## INSTRUCTION
Extract everything from the first line through the line with "from mathutils.bvhtree import BVHTree", both ends included, except for any pictures.

## GIVEN INFORMATION
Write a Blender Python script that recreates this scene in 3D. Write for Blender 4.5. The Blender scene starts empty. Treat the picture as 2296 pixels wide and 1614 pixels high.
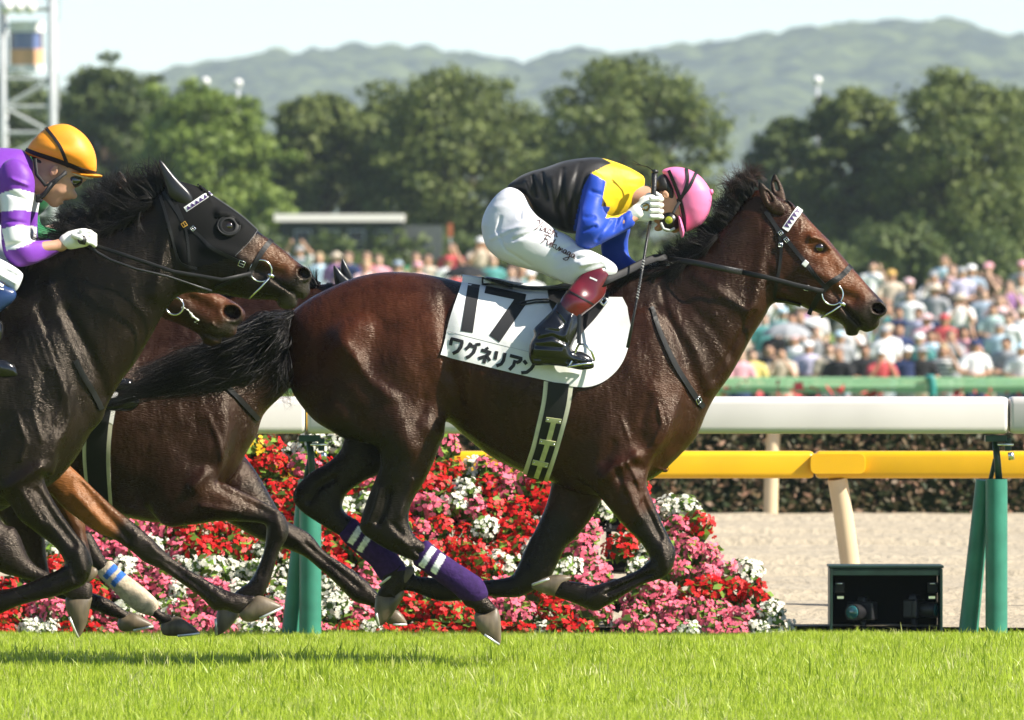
import bpy, bmesh, math, random
import numpy as np
from mathutils import Vector, Matrix
from mathutils.bvhtree import BVHTree

SC = bpy.context.scene
COL = SC.collection
# ---------------------------------------------------------------- camera, sky, sun, exposure
FPX = 25425.0      # focal length in reference pixels (reference frame 2296 x 1614)
DCAM = 47.0        # metres from the camera to the winning horse
HCAM = 1.5         # camera height
CX, CY, YH = 1148.0, 807.0, 704.0
cam_d = bpy.data.cameras.new('camera')
cam = bpy.data.objects.new('camera', cam_d); COL.objects.link(cam)
cam_d.sensor_width = 36.0
cam_d.lens = FPX / 2296.0 * 36.0
cam_d.clip_start = 1.0; cam_d.clip_end = 9000.0
cam.location = (0, -DCAM, HCAM)
cam.rotation_euler = (math.pi / 2 - math.atan((CY - YH) / FPX), 0, 0)
cam_d.dof.use_dof = True
cam_d.dof.focus_distance = DCAM - 0.3
cam_d.dof.aperture_fstop = 11.0
SC.camera = cam

SUN_EL, SUN_AZ = math.radians(41), math.radians(20)     # azimuth from +X towards the camera (-Y)
sdir = Vector((math.cos(SUN_EL) * math.cos(SUN_AZ), -math.cos(SUN_EL) * math.sin(SUN_AZ), math.sin(SUN_EL)))
world = bpy.data.worlds.new('World'); SC.world = world; world.use_nodes = True
wn = world.node_tree; wn.nodes.clear()
sky = wn.nodes.new('ShaderNodeTexSky'); sky.sky_type = 'NISHITA'; sky.sun_disc = False
sky.sun_elevation = SUN_EL
sky.sun_rotation = math.atan2(sdir.x, sdir.y)
sky.air_density = 0.68; sky.dust_density = 0.15; sky.ozone_density = 1.0
bg = wn.nodes.new('ShaderNodeBackground'); bg.inputs['Strength'].default_value = 0.09
wo = wn.nodes.new('ShaderNodeOutputWorld')
wn.links.new(sky.outputs[0], bg.inputs[0]); wn.links.new(bg.outputs[0], wo.inputs[0])
sun_d = bpy.data.lights.new('sun', 'SUN'); sun_d.energy = 5.0; sun_d.angle = math.radians(0.5)
sun_d.color = (1.0, 0.93, 0.82)
sun = bpy.data.objects.new('sun', sun_d); COL.objects.link(sun)
sun.rotation_euler = (-sdir).to_track_quat('-Z', 'Y').to_euler()
SC.view_settings.view_transform = 'Standard'; SC.view_settings.look = 'None'
SC.view_settings.exposure = 1.05; SC.view_settings.gamma = 1.0
SC.view_settings.use_curve_mapping = False
SC.cycles.use_denoising = True
SC.cycles.max_bounces = 6; SC.cycles.diffuse_bounces = 3; SC.cycles.glossy_bounces = 2
SC.cycles.transparent_max_bounces = 8; SC.cycles.volume_bounces = 2
SC.cycles.caustics_reflective = False; SC.cycles.caustics_refractive = False
SC.cycles.sample_clamp_indirect = 4.0
# ---------------------------------------------------------------- helpers
RNG = np.random.default_rng(11)
random.seed(11)
def P(px, py, Y=0.0):
    d = DCAM + Y
    return Vector(((px - CX) * d / FPX, Y, HCAM - (py - YH) * d / FPX))
CROP = {1: (922.8, 288.4, .35737), 2: (1441.9, 346.0, .39307), 3: (0, 230.7, .35737), 4: (576.7, 576.7, .35737),
        5: (0, 807.4, .42893), 6: (576.7, 922.8, .35737), 7: (1153.5, 865.1, .39301), 8: (1557.2, 807.4, .42879),
        9: (1614.9, 547.9, .29666), 10: (576.7, 490.2, .27632)}
def cr(c, *pts):
    ox, oy, s = CROP[c]
    return [(ox + p[0] * s, oy + p[1] * s) for p in pts]
WROOT = set()          # things whose parts are modelled in world coordinates
def wroot(o): WROOT.add(o.name); return o
def link(name, me, parent=None, mat=None, smooth=True):
    o = bpy.data.objects.new(name, me); COL.objects.link(o)
    if parent is not None:
        o.parent = parent
        if parent.name in WROOT: o.matrix_parent_inverse = Matrix.Translation(-parent.location)
    if mat is not None and not me.materials:
        me.materials.append(mat)
    if smooth and len(me.polygons):
        me.polygons.foreach_set('use_smooth', np.ones(len(me.polygons), dtype=bool))
    return o
def tag(o, label=None, cat=None, group=None, kind=None):
    if label: o['label'] = label
    if cat: o['category'] = cat
    if group: o['group'] = group
    if kind: o['kind'] = kind
    return o
def empty(name, loc=(0, 0, 0), label=None, cat=None, group=None, rz=0.0):
    o = bpy.data.objects.new(name, None); COL.objects.link(o)
    o.location = loc; o.rotation_euler = (0, 0, rz); o.empty_display_size = .1
    return tag(o, label, cat, group)
def mesh_np(name, verts, faces_list):
    """faces_list: list of int arrays (n,3) or (n,4)"""
    me = bpy.data.meshes.new(name)
    verts = np.asarray(verts, dtype=np.float32)
    me.vertices.add(len(verts)); me.vertices.foreach_set('co', verts.ravel())
    loops, starts, n = [], [], 0
    for f in faces_list:
        f = np.asarray(f, dtype=np.int32)
        if len(f) == 0: continue
        loops.append(f.ravel()); starts.append(n + np.arange(len(f)) * f.shape[1]); n += f.size
    loops = np.concatenate(loops); starts = np.concatenate(starts)
    me.loops.add(len(loops)); me.loops.foreach_set('vertex_index', loops.astype(np.int32))
    me.polygons.add(len(starts)); me.polygons.foreach_set('loop_start', starts.astype(np.int32))
    me.update(calc_edges=True); me.validate()
    return me
def set_col(me, cols, name='Col'):
    a = me.color_attributes.new(name, 'FLOAT_COLOR', 'POINT')
    c = np.ones((len(cols), 4), dtype=np.float32); c[:, :3] = cols
    a.data.foreach_set('color', c.ravel())
def verts_of(me):
    v = np.empty(len(me.vertices) * 3, dtype=np.float32); me.vertices.foreach_get('co', v); return v.reshape(-1, 3)

class MB:
    """collects plain shapes into one mesh"""
    def __init__(s): s.v = []; s.f = []
    def add(s, vs, fs):
        b = len(s.v); s.v += [tuple(p) for p in vs]; s.f += [tuple(i + b for i in f) for f in fs]; return s
    def box(s, c, d, rot=None, taper=1.0):
        x, y, z = d[0] / 2, d[1] / 2, d[2] / 2
        vs = [Vector((sx * x * (taper if sz > 0 else 1), sy * y * (taper if sz > 0 else 1), sz * z)) for sz in (-1, 1) for sx, sy in ((-1, -1), (1, -1), (1, 1), (-1, 1))]
        if rot is not None: vs = [rot @ v for v in vs]
        vs = [v + Vector(c) for v in vs]
        return s.add(vs, [(3, 2, 1, 0), (4, 5, 6, 7), (0, 1, 5, 4), (1, 2, 6, 5), (2, 3, 7, 6), (3, 0, 4, 7)])
    def tube(s, pts, rad, n=8, cap=True, closed=False, flat=1.0, up=None):
        pts = [Vector(p) for p in pts]; N = len(pts)
        rad = rad if hasattr(rad, '__len__') else [rad] * N
        rings = []; prev = None
        for i, p in enumerate(pts):
            a = pts[(i - 1) % N] if (i > 0 or closed) else p
            b = pts[(i + 1) % N] if (i < N - 1 or closed) else p
            t = (b - a).normalized() if (b - a).length > 1e-9 else Vector((0, 0, 1))
            if up is not None: u = Vector(up)
            elif prev is not None: u = prev
            else: u = Vector((0, 1, 0)) if abs(t.y) < .9 else Vector((1, 0, 0))
            u = (u - t * u.dot(t)); u = u.normalized() if u.length > 1e-6 else t.orthogonal().normalized()
            w = t.cross(u).normalized(); prev = u
            rings.append([p + (u * math.cos(q) * flat + w * math.sin(q)) * rad[i] for q in [2 * math.pi * k / n for k in range(n)]])
        b = len(s.v)
        for r in rings: s.v += [tuple(q) for q in r]
        M = N if closed else N - 1
        for i in range(M):
            j = (i + 1) % N
            for k in range(n):
                s.f.append((b + i * n + k, b + i * n + (k + 1) % n, b + j * n + (k + 1) % n, b + j * n + k))
        if cap and not closed:
            s.f.append(tuple(b + k for k in range(n))[::-1]); s.f.append(tuple(b + (N - 1) * n + k for k in range(n)))
        return s
    def lathe(s, prof, c, n=24, axis='z', M=None):
        b = len(s.v); m = len(prof)
        for i in range(n):
            q = 2 * math.pi * i / n
            for r, h in prof:
                v = Vector((r * math.cos(q), r * math.sin(q), h))
                if axis == 'y': v = Vector((v.x, v.z, v.y))
                if axis == 'x': v = Vector((v.z, v.x, v.y))
                if M is not None: v = M @ v
                s.v.append(tuple(v + Vector(c)))
        for i in range(n):
            j = (i + 1) % n
            for k in range(m - 1):
                s.f.append((b + i * m + k, b + j * m + k, b + j * m + k + 1, b + i * m + k + 1))
        return s
    def prism(s, poly, y0, y1, map3=None):
        """poly in (x,z) world; extruded from y0 to y1 (triangulated caps)"""
        n = len(poly); f = map3 or (lambda p, y: (p[0], y, p[1]))
        vs = [f(p, y0) for p in poly] + [f(p, y1) for p in poly]
        from mathutils.geometry import tessellate_polygon
        tr = tessellate_polygon([[Vector((p[0], p[1], 0)) for p in poly]])
        fs = [tuple(t) for t in tr] + [tuple(i + n for i in t)[::-1] for t in tr]
        fs += [(i, (i + 1) % n, (i + 1) % n + n, i + n) for i in range(n)]
        return s.add(vs, fs)
    def mesh(s, name):
        me = bpy.data.meshes.new(name); me.from_pydata(s.v, [], s.f); me.update()
        bm = bmesh.new(); bm.from_mesh(me); bmesh.ops.recalc_face_normals(bm, faces=bm.faces); bm.to_mesh(me); bm.free()
        return me
    def build(s, name, mat, parent=None, smooth=False, bevel=0, angle=None):
        o = link(name, s.mesh(name), parent, mat, smooth)
        if bevel:
            m = o.modifiers.new('b', 'BEVEL'); m.width = bevel; m.segments = 2; m.limit_method = 'ANGLE'
        if smooth and angle: autosmooth(o, angle)
        return o
def autosmooth(o, deg=40):
    me = o.data; bm = bmesh.new(); bm.from_mesh(me); a = math.radians(deg)
    for e in bm.edges:
        if len(e.link_faces) == 2 and e.calc_face_angle(0) > a: e.smooth = False
    bm.to_mesh(me); bm.free()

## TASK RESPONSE
Write a Blender Python script that recreates this scene in 3D. Write for Blender 4.5. The Blender scene starts empty. Treat the picture as 2296 pixels wide and 1614 pixels high.
import bpy, bmesh, math, random
import numpy as np
from mathutils import Vector, Matrix
from mathutils.bvhtree import BVHTree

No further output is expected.